Deborah Willis is a contemporary African-American artist, photographer, curator, photographic historian, and author. She is University Professor and Chair of Department of Photography & Imaging at the Tisch School of the Arts at NYU. She was a 2005 Guggenheim Fellow and Fletcher Fellow, and a 2000 MacArthur Fellow, as well as the 1996 recipient of the Anonymous Was a Woman Foundation award. She received her PhD from George Mason University and her MFA from Pratt Institute.
Ben is a founding partner at the commercial real estate firm Great Island Development in Boston, Massachusetts and is a private equity investor at Devine Capital LLC. As a Portland, Maine native, he went on to receive his A.B. from Bowdoin College (1983); his J.D. from the University of Maine School of Law (1987); and his MPA from the John F. Kennedy School of Government Harvard University (2010). He currently serves on several boards throughout the state of Maine.
John Rajchman is a philosopher and a professor of Art History at Columbia University, where he has taught for the last 25 years. During this period he has taken part in many new critical debates as the art world became increasingly globalized, mediatized and digitalized. His books, writings, and catalogue essays in philosophy, art and architecture have been translated into many languages, and he has taught and lectured in many countries. He received his BA from Yale, and his PhD in philosophy from Columbia University.
Dorit Yaron is a curator, a museum professional, a grant writer and an art historian. Since 2004, she has served as the Deputy Director of the David C. Driskell Center for Study of African American Art at the University Maryland, College Park.
She received her MA in American Art, specializing in African American art, from the University of Maryland.
Paul McDonald is a Shareholder at Bernstein Shur in Portland, Maine. He is an accomplished litigation strategist and trial lawyer with a deep understanding of how the business world functions. He is a former member of the Muskie Access to Justice Award Dinner Committee and a board member of the Wayside Soup Kitchen and Easter Seals Maine.

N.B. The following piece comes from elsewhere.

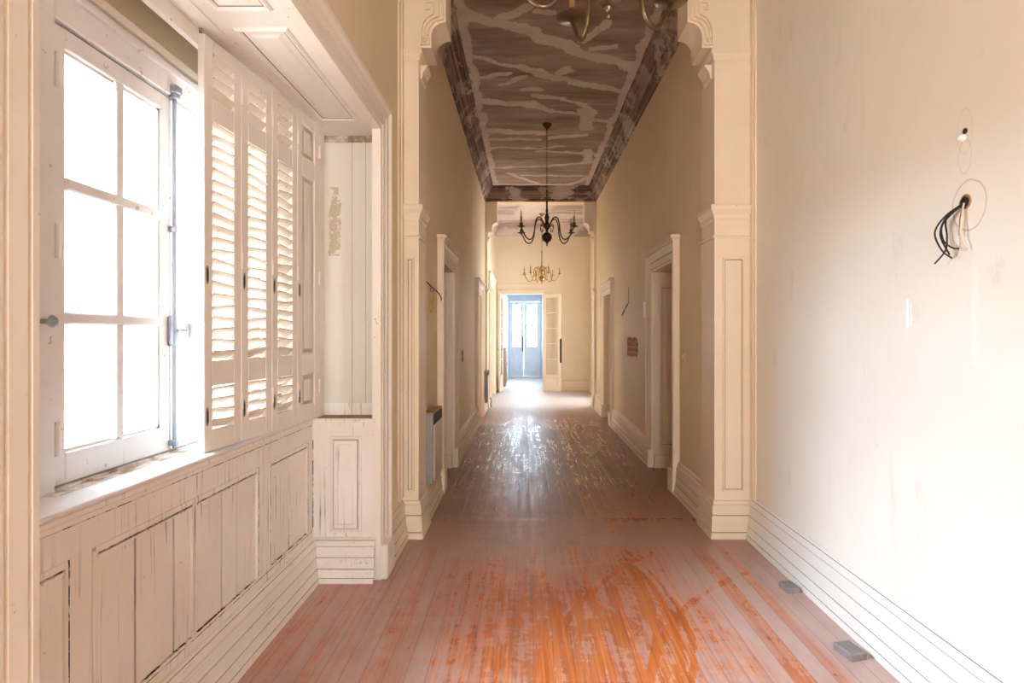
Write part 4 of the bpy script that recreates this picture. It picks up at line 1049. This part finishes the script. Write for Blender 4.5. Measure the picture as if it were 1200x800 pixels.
# ------------------------------------------------------------------ light
def area(name, loc, rot, sx, sy, power, col):
    l = bpy.data.lights.new(name, 'AREA'); l.shape = 'RECTANGLE'; l.size = sx; l.size_y = sy; l.energy = power; l.color = col
    o = bpy.data.objects.new(name, l); COL.objects.link(o); o.location = loc; o.rotation_euler = rot
    return o
SKY = (.86, .93, 1.0)
def aim(o, d):
    o.rotation_euler = Vector(d).to_track_quat('-Z', 'Y').to_euler()
    return o
aim(area('daylight_window', (-3.3, 1.72, 2.95), (0, 0, 0), 1.4, 1.4, 830, (.60, .79, 1.0)), (1, .05, -.42))
aim(area('back_fill_light', (.35, -3.45, 1.7), (0, 0, 0), 1.7, 2.6, 50, (1, .98, .95)), (0, 1, -.05))  # fill lamp outside an opening added behind the camera
aim(area('daylight_far_window', (R3X + .75, 12.4, 2.0), (0, 0, 0), 1.6, 2.8, 48, (.95, .97, 1.0)), (-1, 0, -.30))
aim(area('daylight_entrance', (0, PY + .9, 1.9), (0, 0, 0), 1.2, 1.7, 60, (.62, .80, 1.0)), (0, -1, -.15))
aim(area('passage_fill_light', (PX1 + .45, 16.2, 1.7), (0, 0, 0), 1.4, 1.4, 75, (.60, .79, 1.0)), (-1, 1.1, -.12))  # unseen side opening and lamp added to brighten the passage, turned towards its doors
aim(area('daylight_side_room', (-2.75, 9.5, 1.8), (0, 0, 0), 1.2, 1.5, 45, (1, .97, .93)), (1, 0, -.1))

w = bpy.data.worlds.new('sky'); SC.world = w; w.use_nodes = True
nt = w.node_tree; nt.nodes.clear()
o = nt.nodes.new('ShaderNodeOutputWorld'); b = nt.nodes.new('ShaderNodeBackground'); nt.links.new(b.outputs[0], o.inputs[0])
tc = nt.nodes.new('ShaderNodeTexCoord'); sp = nt.nodes.new('ShaderNodeSeparateXYZ'); nt.links.new(tc.outputs['Generated'], sp.inputs[0])
rp = nt.nodes.new('ShaderNodeValToRGB'); mr = nt.nodes.new('ShaderNodeMapRange'); mr.inputs[1].default_value = -1; nt.links.new(sp.outputs[2], mr.inputs[0]); nt.links.new(mr.outputs[0], rp.inputs[0])
rp.color_ramp.elements[0].position = .47; rp.color_ramp.elements[0].color = (1, .97, .93, 1)      # lower half set brighter than the sky, added to light the soffit from below
rp.color_ramp.elements[1].position = .52; rp.color_ramp.elements[1].color = (.56, .62, .68, 1)   # bright overcast sky above
nt.links.new(rp.outputs[0], b.inputs[0]); b.inputs[1].default_value = 10.0

# ------------------------------------------------------------------ camera
cam = bpy.data.cameras.new('camera'); co = bpy.data.objects.new('camera', cam); COL.objects.link(co)
co.location = (0, 0, CAM_Z); co.rotation_euler = (PI / 2, 0, 0)
cam.sensor_width = 36; cam.lens = 680 / 1200 * 36
cam.shift_x = (600 - 616) / 1200; cam.shift_y = (393 - 400) / 1200
cam.clip_start = .02; cam.clip_end = 100
SC.camera = co
SC.view_settings.view_transform = 'Standard'; SC.view_settings.look = 'None'
SC.view_settings.gamma = 1; SC.view_settings.use_curve_mapping = False
SC.view_settings.exposure = .58
SC.cycles.max_bounces = 14; SC.cycles.diffuse_bounces = 8; SC.cycles.glossy_bounces = 4; SC.cycles.transparent_max_bounces = 16
SC.cycles.use_denoising = True
SC.cycles.sample_clamp_indirect = 8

Jonathan is the owner of a boutique wealth management firm located in Portland, Maine. Hailing from Adams, Massachusetts, Jonathan attended Bowdoin College where he received his A.B. in Government & Legal Studies with a minor in Sociology. In addition to his collegiate studies, he is a Certified Financial Planner™ obtaining his education requirement from NYU.

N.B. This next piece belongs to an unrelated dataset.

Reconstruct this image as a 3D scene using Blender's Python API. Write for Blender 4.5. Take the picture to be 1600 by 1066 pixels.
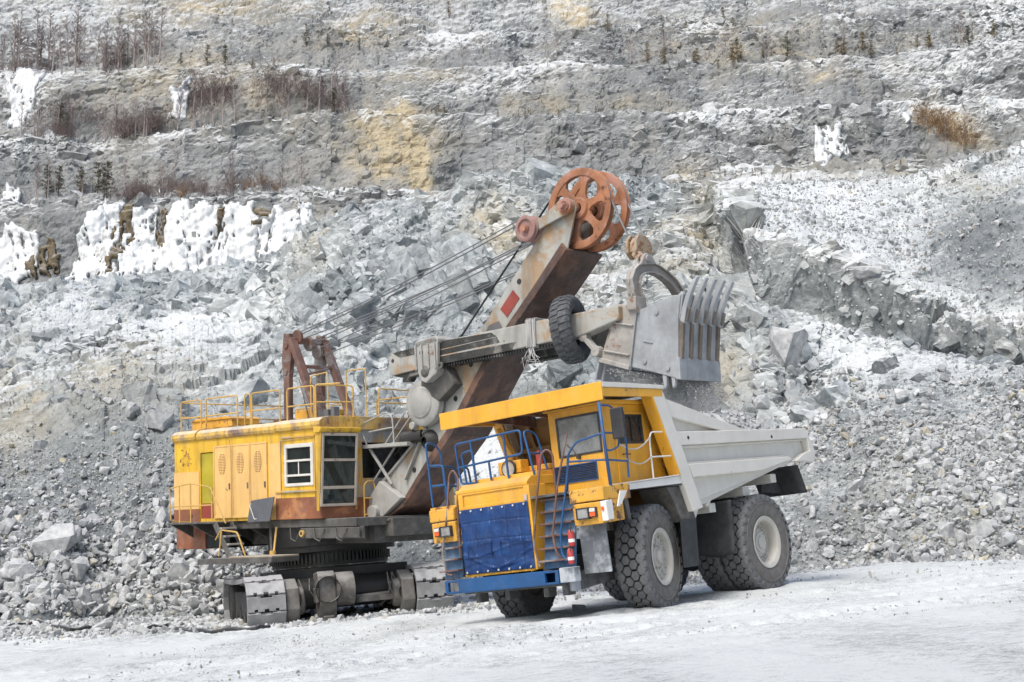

Sarah Harrison Smith is a writer and editor with a long career in media. Most recently, she worked as Editorial Director for Books and Kindle at Amazon. Before moving to Baltimore in 2014, she spent 12 years at the New York Times, where her roles included Managing Editor of The New York Times Magazine. She is the author of many articles and reviews, as well as ”The Fact Checker’s Bible,” a guide to magazine research, which reflects her early career at The New Yorker. She now teaches in the Center for Leadership Education at Johns Hopkins University.

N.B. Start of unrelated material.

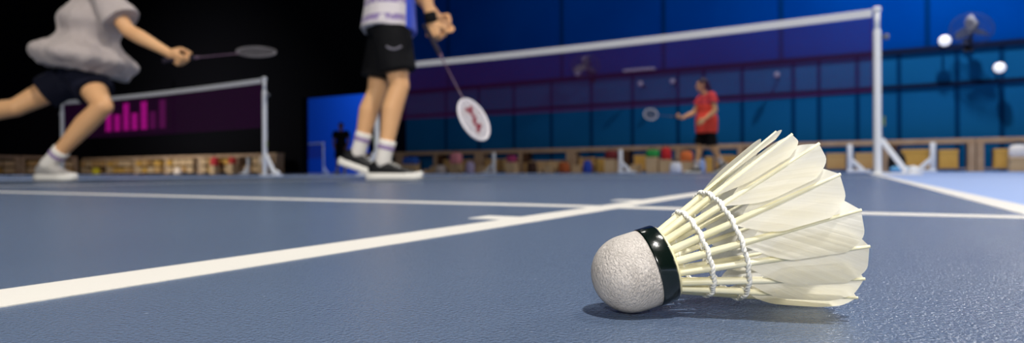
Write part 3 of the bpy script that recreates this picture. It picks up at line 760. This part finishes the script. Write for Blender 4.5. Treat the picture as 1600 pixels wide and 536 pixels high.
rc = random.Random(11)             # loose cartons in front of the barrier, between the standing player and the red player
protoM = [pack(.2, .2, .3, M['carton']), pack(.26, .2, .22, M['carton2']), pack(.16, .18, .4, M['gold']), pack(.22, .2, .14, M['carton2'])]
for px in (-13.4, -12.25, -11.95, -10.45, -10.2, -9.2, -8.6, -8.25, -7.9, -7.5, -7.05, -6.7, -6.35, -5.35, -3.45, -3.1, -2.8, -2.2):
    place(rc.choice(protoM), (px, 9.44+rc.uniform(-.012, .012), 0), 'small loose carton on the floor before the barrier under the net', 'loose cartons before the barrier')
bag('bright green bag hung high in front of the barrier near the red player', -4.82, FY, .40, (44, 150, 70), .34, .2)
bag('red bag against the barrier near the red player', -4.47, FY, .33, (196, 36, 40), .24, .32)
bag('orange bag against the barrier behind the red player', -3.95, FY, .28, (232, 120, 60), .3, .26)
bag('white bag against the barrier near the red player', -4.15, FY-.3, .0, (226, 228, 236), .28, .26)
bag('dark red bag left of the white stand behind the shuttlecock', -5.95, FY, .36, (120, 40, 44), .34, .24)
bag('pink round bag against the barrier by the hanging racket', -10.98, FY, .30, (238, 150, 160), .4, .34)
bag('blue bag against the barrier behind the front shoe of the standing player', -12.74, FY, .3, (46, 96, 190), .6, .24)
bag('magenta bag under the barrier beside a white stand', -9.02, FY, .32, (170, 60, 110), .3, .2)
bag('black bag on the floor under the barrier behind the braced net post', .58, FY, .0, (14, 16, 22), .34, .40)
bag('small pale blue bag on the floor beside the net post brace', .62, 8.5, .0, (110, 178, 226), .4, .12)
bag('red bag before the shelves under the black wall, closer to the free net post', -21.48, FY, .40, (190, 56, 50), .34, .26)
bag('dull red bag before the shelves under the black wall, farther from the free net post', -22.57, FY, .34, (196, 50, 56), .36, .34)
bag('yellow bag on the floor under the black wall', -31.2, FY, .0, (214, 196, 40), .36, .3)
bag('white bag on the floor under the black wall', -24.96, FY, .0, (236, 214, 190), .38, .28)
bag('white round bag beside the free net post before the black wall', -19.7, FY, .38, (232, 214, 190), .36, .32)
bag('white bag on the floor right of the standing player, below the racket', -11.54, FY, .0, (220, 206, 200), .36, .26)
bag('small white bag hung on the barrier past the tall net post', 2.66, FY, .28, (236, 232, 230), .3, .26)

bag('upright blue bag between cartons left of the white stand behind the shuttlecock', -6.6, FY-.1, .0, (40, 70, 170), .22, .34)
bag('dark brown bag on the floor right of the magenta bag', -8.3, FY-.1, .0, (64, 40, 30), .28, .32)
bag('pale violet bag on the floor left of the magenta bag', -10.4, FY-.1, .0, (190, 176, 210), .24, .36)
bag('pale blue bag on the floor at the feet of the red player', -3.6, FY-.1, .0, (150, 170, 214), .26, .34)
bag('orange brown bag on the floor left of the dark red bag', -7.3, FY-.1, .0, (170, 84, 40), .3, .3)
def stand(label, x, s):
    t = thing('white_stand', label, 'stand', (x, 9.05, 0))
    bm = bmesh.new(); lathe(bm, [(.05, .0), (.055, .01), (.055, .60), (.045, .62)], 20); obj('upright', bm, M['post'], t, True)
    bm = bmesh.new(); a, b = V((0, 0, .3)), V((s*.26, 0, .04)); d = b-a
    loft(bm, [(a+d*k, V((0, 1, 0)), V((d.z, 0, -d.x)).normalized(), .04, .045) for k in (0, 1)], 16, 5); obj('brace', bm, M['post'], t)
    bm = bmesh.new(); box(bm, (min(0, s*.34)-.06, -.07, 0), (max(0, s*.34)+.06, .07, .05), .01); obj('foot', bm, M['post'], t)
stand('short white stand with angled foot just left of the tall net post', -.32, 1)
stand('short white stand with angled foot past the tall net post', 1.22, -1)
stand('short white stand before the barrier between the shuttlecock and the far net tape', -5.65, 1)
stand('short white stand before the barrier beside the magenta bag', -9.55, -1)
stand('short white stand before the shelves near the free net post', -20.4, -1)

# ------------------------------------------------------------------ light
def area(name, loc, target, size, power, col=(1, 1, 1), size_y=None, spread=None):
    l = bpy.data.lights.new(name, 'AREA'); l.energy = power; l.size = size; l.color = col
    if size_y: l.shape = 'RECTANGLE'; l.size_y = size_y
    if spread: l.spread = spread
    o = bpy.data.objects.new(name, l); COL.objects.link(o); o.location = loc
    o.rotation_euler = (V(target)-V(loc)).to_track_quat('-Z', 'Y').to_euler(); return o
sc = V((-.22, -6.47, .02)); rt = V((math.cos(YAW), math.sin(YAW), 0)); fw = V((-math.sin(YAW), math.cos(YAW), 0))
WARM = (1, .965, .91)
area('key_lamp', sc+(rt*.16-fw*.30+V((0, 0, 1)))*6.5, sc, .22, 275, WARM, spread=2.2)
area('hall_and_fill_lamp', (5.5, 6.0, 6.0), (0, -6.2, 0), 1.6, 80, WARM, spread=1.1)
area('hall_and_fill_lamp', sc-fw*9-rt*1.5+V((0, 0, 3.9)), sc+fw*2+V((0, 0, .6)), 1.6, 230, WARM, spread=1.7)  # added front fill, low behind the camera, for the shaded feathers
for x, y, p in ((-11, -4, 120), (-4.5, .5, 150), (2., -3, 110), (-20, 0, 160), (-3, 4.5, 80), (2.5, 4.0, 80)):
    area('hall_and_fill_lamp', (x, y, 8.6), (x, y, 0), 1.2, p, WARM, spread=1.6)
area('shelf_fill', (-24, 1.5, 6.5), (-25.5, 10, .3), 1.2, 265, WARM, spread=1.7)  # unseen light added to brighten the boxes on the left shelves
area('wall_wash', (1.4, 7.0, 8.7), (3.2, 10.4, 2.8), .35, 720, (1, .98, .95))
area('wall_wash', (-7.2, 7.0, 8.7), (-6.0, 10.4, 2.6), .35, 36, (1, .98, .95))
area('annex_lamp', (-22, 16, 8.5), (-24, 21, 2), 2.5, 700, (.9, .95, 1))
w = bpy.data.worlds.new('world'); S.world = w; w.use_nodes = True
w.node_tree.nodes['Background'].inputs['Color'].default_value = (.05, .06, .08, 1); w.node_tree.nodes['Background'].inputs['Strength'].default_value = .5

# ------------------------------------------------------------------ camera
cam = bpy.data.cameras.new('camera'); co = bpy.data.objects.new('camera', cam); COL.objects.link(co)
cam.sensor_width = 36; cam.sensor_fit = 'HORIZONTAL'; cam.lens = 969.17/1600*36; cam.clip_start = .01; cam.clip_end = 200
yaw, pitch, roll = YAW, .000157, -.00477
f0 = V((-math.sin(yaw), math.cos(yaw), 0)); r0 = V((math.cos(yaw), math.sin(yaw), 0)); u0 = V((0, 0, 1))
f1 = f0*math.cos(pitch)+u0*math.sin(pitch); u1 = u0*math.cos(pitch)-f0*math.sin(pitch)
r2_ = r0*math.cos(roll)+u1*math.sin(roll); u2 = u1*math.cos(roll)-r0*math.sin(roll)
co.matrix_world = Matrix((r2_, u2, -f1)).transposed().to_4x4(); co.location = (-.1932, -6.7017, .04767)
cam.dof.use_dof = True; cam.dof.focus_distance = .208; cam.dof.aperture_fstop = 12.0
S.camera = co
S.view_settings.view_transform = 'Standard'; S.view_settings.look = 'None'; S.view_settings.gamma = 1; S.view_settings.exposure = -.22
S.view_settings.use_curve_mapping = False
S.cycles.use_denoising = True; S.cycles.max_bounces = 10; S.cycles.diffuse_bounces = 8; S.cycles.sample_clamp_indirect = 6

Ted Coons is Professor of Psychology, Cognition & Perception at the Center for Neural Science at New York University (NYU), arriving there in 1965. He is a pioneer in the field of neuroscience and a major contributor to early studies in neuroaesthetics. As an undergraduate, he studied music composition and theory at Colorado College (B.A., 1951) and then—after a stint in the Air Force—again at Yale University (toward an M.A.). There, however, he became interested in what impact the temporal form of a composition has on the feelings of an audience. He soon switched his career goals and ultimately received his Ph.D. in what is now known as systems neuroscience.